| STATED EXERCISE |
Render the material again word for word, skipping the pictures in it.
## BEGIN PROVIDED DATA
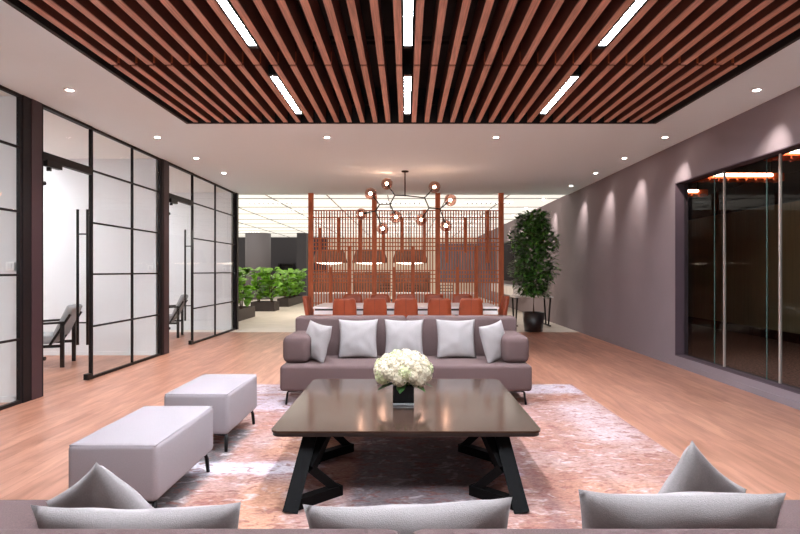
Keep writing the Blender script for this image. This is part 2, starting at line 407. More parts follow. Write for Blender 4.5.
# rooms behind the partition
RX = -7.6
rooms = [(YB,5.66),(5.80,8.82),(8.96,12.62)]
struct('wall_rooms', bxm((RX,GX-.07,5.66,5.80,0,CEIL),(RX,GX-.07,8.82,8.96,0,CEIL),(RX,GX-.07,12.62,12.76,0,CEIL)), 'white', 'white cross walls between the meeting rooms behind the glass', 'wall')
struct('wall_left', bxm((RX-.12,RX,YB,12.76,0,CEIL+.05)), 'white', 'white far wall of the meeting rooms', 'wall')
struct('ceiling_rooms', bxm((RX,GX-.1,YB,12.76,CEIL,CEIL+.1)), 'ceil_open', 'white ceiling of the meeting rooms', 'ceiling')
struct('baseboard_left', bxm((RX,GX-.08,5.648,5.66,0,.06),(RX,GX-.08,8.808,8.82,0,.06),(RX,GX-.08,12.608,12.62,0,.06)), 'white', 'white skirting in the meeting rooms', 'baseboard')
for k, (a, b) in enumerate(rooms):
    a = max(a, 1.5)
    for q, dy in enumerate((-.75,.75)):
        x = -6.5
        t = thing('recessed_room_light', 'round recessed light in the ceiling of the %s glass-fronted room, %s side' % (('nearest','middle','farthest')[k], ('near','far')[q]), 'ceiling light', (x, (a+b)/2+dy, CEIL), group='recessed lights in the meeting rooms')
        obj('trim_ring', lathe([(.30,-.012),(.32,-.012),(.32,0),(.30,0)], 32, loop=True), 'white', t)
        obj('lens', lathe([(.001,-.008),(.29,-.008),(.29,-.002),(.001,-.002)], 32), 'roomlight', t)
for (x, y, nm) in ((-4.06,5.648,'nearest'),(-4.09,8.808,'middle'),(-4.16,12.608,'farthest')):
    t = thing('wall_switch', 'small white switch on the white cross wall of the %s glass room' % nm, 'switch', (x, y, 1.40), group='wall switches behind the glass')
    obj('plate', rbox(-.045,.045,-.012,0,-.045,.045,.004,2), 'plate', t); obj('rocker', rbox(-.02,.02,-.018,-.012,-.028,.028,.002,1), 'white', t)

# armchairs in the rooms (facing left), side view
def armchair(loc, label, rz):
    t = thing('armchair', label, 'chair', loc, rz, 'grey armchairs behind the glass')
    for s in (-1,1):
        y = s*.29
        bm = bmesh.new(); bar(bm, (.0,y,0), (.0,y,.64), .035,.05); obj('leg', bm, 'black', t)
        bm = bmesh.new(); bar(bm, (-.58,y,0), (-.58,y,.60), .035,.05); obj('leg', bm, 'black', t)
        bm = bmesh.new(); bar(bm, (.04,y,.63), (-.66,y,.60), .05,.03); obj('armrest', bm, 'black', t)
        bm = bmesh.new(); bar(bm, (.0,y,.30), (-.58,y,.30), .03,.04); bar(bm, (-.16,y,.3),(.10,y,.74),.03,.03); obj('side_rail', bm, 'black', t)
    s_ = rbox(-.60,-.10,-.26,.26,.33,.45,.03); obj('seat', s_, 'chairgrey', t, True)
    b = rbox(-.05,.05,-.26,.26,0,.48,.035); o = obj('backrest', b, 'chairgrey', t, True); o.location = (-.10,0,.42); o.rotation_euler = (0,.42,0)
armchair((-4.90,7.98,0), 'grey armchair with black frame behind the nearer glass door', .3)
armchair((-4.66,11.35,0), 'grey armchair with black frame behind the farther glass door', .25)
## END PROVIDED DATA
| WORKED ANSWER |
Keep writing the Blender script for this image. This is part 2, starting at line 407. More parts follow. Write for Blender 4.5.
# rooms behind the partition
RX = -7.6
rooms = [(YB,5.66),(5.80,8.82),(8.96,12.62)]
struct('wall_rooms', bxm((RX,GX-.07,5.66,5.80,0,CEIL),(RX,GX-.07,8.82,8.96,0,CEIL),(RX,GX-.07,12.62,12.76,0,CEIL)), 'white', 'white cross walls between the meeting rooms behind the glass', 'wall')
struct('wall_left', bxm((RX-.12,RX,YB,12.76,0,CEIL+.05)), 'white', 'white far wall of the meeting rooms', 'wall')
struct('ceiling_rooms', bxm((RX,GX-.1,YB,12.76,CEIL,CEIL+.1)), 'ceil_open', 'white ceiling of the meeting rooms', 'ceiling')
struct('baseboard_left', bxm((RX,GX-.08,5.648,5.66,0,.06),(RX,GX-.08,8.808,8.82,0,.06),(RX,GX-.08,12.608,12.62,0,.06)), 'white', 'white skirting in the meeting rooms', 'baseboard')
for k, (a, b) in enumerate(rooms):
    a = max(a, 1.5)
    for q, dy in enumerate((-.75,.75)):
        x = -6.5
        t = thing('recessed_room_light', 'round recessed light in the ceiling of the %s glass-fronted room, %s side' % (('nearest','middle','farthest')[k], ('near','far')[q]), 'ceiling light', (x, (a+b)/2+dy, CEIL), group='recessed lights in the meeting rooms')
        obj('trim_ring', lathe([(.30,-.012),(.32,-.012),(.32,0),(.30,0)], 32, loop=True), 'white', t)
        obj('lens', lathe([(.001,-.008),(.29,-.008),(.29,-.002),(.001,-.002)], 32), 'roomlight', t)
for (x, y, nm) in ((-4.06,5.648,'nearest'),(-4.09,8.808,'middle'),(-4.16,12.608,'farthest')):
    t = thing('wall_switch', 'small white switch on the white cross wall of the %s glass room' % nm, 'switch', (x, y, 1.40), group='wall switches behind the glass')
    obj('plate', rbox(-.045,.045,-.012,0,-.045,.045,.004,2), 'plate', t); obj('rocker', rbox(-.02,.02,-.018,-.012,-.028,.028,.002,1), 'white', t)

# armchairs in the rooms (facing left), side view
def armchair(loc, label, rz):
    t = thing('armchair', label, 'chair', loc, rz, 'grey armchairs behind the glass')
    for s in (-1,1):
        y = s*.29
        bm = bmesh.new(); bar(bm, (.0,y,0), (.0,y,.64), .035,.05); obj('leg', bm, 'black', t)
        bm = bmesh.new(); bar(bm, (-.58,y,0), (-.58,y,.60), .035,.05); obj('leg', bm, 'black', t)
        bm = bmesh.new(); bar(bm, (.04,y,.63), (-.66,y,.60), .05,.03); obj('armrest', bm, 'black', t)
        bm = bmesh.new(); bar(bm, (.0,y,.30), (-.58,y,.30), .03,.04); bar(bm, (-.16,y,.3),(.10,y,.74),.03,.03); obj('side_rail', bm, 'black', t)
    s_ = rbox(-.60,-.10,-.26,.26,.33,.45,.03); obj('seat', s_, 'chairgrey', t, True)
    b = rbox(-.05,.05,-.26,.26,0,.48,.035); o = obj('backrest', b, 'chairgrey', t, True); o.location = (-.10,0,.42); o.rotation_euler = (0,.42,0)
armchair((-4.90,7.98,0), 'grey armchair with black frame behind the nearer glass door', .3)
armchair((-4.66,11.35,0), 'grey armchair with black frame behind the farther glass door', .25)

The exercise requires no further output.